Day 2: West Highland Way

Drymen to Rowardennan; 25km/ 15m

Our Kip in the Kirk breakfast was continental style, and I was happy to not have a plate of fried food. We chatted with the Canadian ladies we had passed yesterday – they were staying at Kip in the Kirk as well, and were also taking an eight day route to Fort William. We wouldn’t stay at the same accommodation again but we would see them every day. Despite their age, their tenacity and ability to maintain a steady walking speed even on uphill climbs led Husband to dub them “the Terminators”.

Today was one of our longest days on the trail, 25km/15m. We knew it would be a long one but the guidebook estimate was for 6.5 hours, so we felt pretty confident we could do it easily.

The day’s walking started with a good omen – as we entered the first forest stretch outside Drymen, a red squirrel appeared and paused in the path ahead of us. Not long enough for us to get a photo, but enough time for us and the squirrel to regard each other before it disappeared off into the trees. I had never seen a red squirrel this clearly before. My one or two previous ‘sightings’ of this UK native had been more like glimpses – a flash of red amongst the green of a forest, a hint of a fluffy tail. But this was the real thing. It had to be a good omen.

Forest walking near Drymen

We continued on through the forest for maybe half an hour before the trees ended and the view opened up to give us clearer views of Loch Lomond and our first major climb of the walk, Conic Hill.

Cross country to Conic Hill

Heading across the open land to the start of the Conic Hill climb we were buffeted by strong winds, and despite the sunniness of the day we had to keep rugged up and were grateful for our hiking poles to help keep us upright as the wind gusts were strong enough to make you unsteady on your feet.

The climb up Conic Hill wasn’t difficult but the winds didn’t make it easy. However the views from the top were gorgeous – Loch Lomond shining blue in the sunshine spread out below us. It was a great moment and made the climb worthwhile. However those strong winds made it unpleasant to stay up near the summit too long so we stepped down the steep path to Balmaha, our halfway point and chance to have a break for lunch.

Conic Hill view across Loch Lomond

We expected the afternoon walk to be easier, thinking it would involve a stroll along the shore of Loch Lomond. We hadn’t studied the guidebook thoroughly, as there were still some steep climbs through forest interspersed with flat and glorious beach side walking. I say beach, because the pebbly shores of Loch Lomond looked so appealing in the sunshine, and made me want to go swimming. Don’t be fooled by the sunshine. That water temperature was still pure winter.

Pebbled beach by Loch Lomond – bonnie bonnie banks indeed.
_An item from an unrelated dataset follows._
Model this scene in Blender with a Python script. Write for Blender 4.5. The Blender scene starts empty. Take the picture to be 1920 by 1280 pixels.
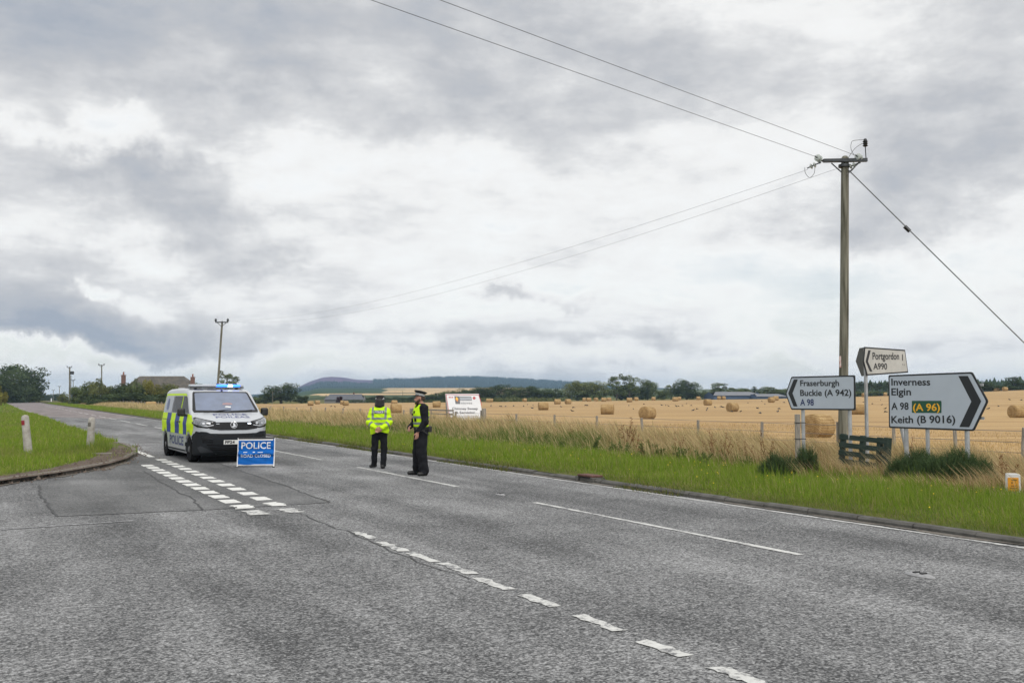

We stopped for a toilet break and checked how far we still had to go. We were down heartened to see how little distance we’d covered since lunch. We had been enjoying the sunshine and the relaxed holiday feeling and not been thinking about the distance we still had to cover. Our 5pm expected arrival time to Rowardennan was way behind reality. We considered – we could try and increase our pace to match the time/distance guidelines in the guidebook or we could take our time, enjoy the afternoon light, and take lots of photos.

We opted for the latter.

With the pressure off, we were able to enjoy the great day, despite being tired and really wanting to get to our hotel so we could go straight to bed. We passed Sallochy campsite and on a sunny afternoon, the idea of camping in a basic campsite (composting toilets!) by Loch Lomond and being able to wake up and watch the sun light up the water in the morning did seem appealing. But we had a hotel to get to.

We passed houses in the middle of nowhere, and where the path followed the road and cars zoomed past us. Where were they going? We passed wild camping spots in the forest, some occupied, some available. It all looked idyllic in the golden afternoon light.

But then so did our hotel when it finally came into sight. We thought we must have been the last people on the trail but once we got to our room, out the window we saw a group of four Spanish people coming down the road, people we’d seen on Conic Hill and at Balmaha, and were impressed there were people who were even slower than us.

The Rowardennan Hotel has a great location by Loch Lomond and in other circumstances we might have gone for a little walk around the grounds to admire the last of the daylight. Instead we ate at the hotel bar (a fantastic bowl of Cullen Skink and a venison burger) and then limped our way back onto our room to sleep.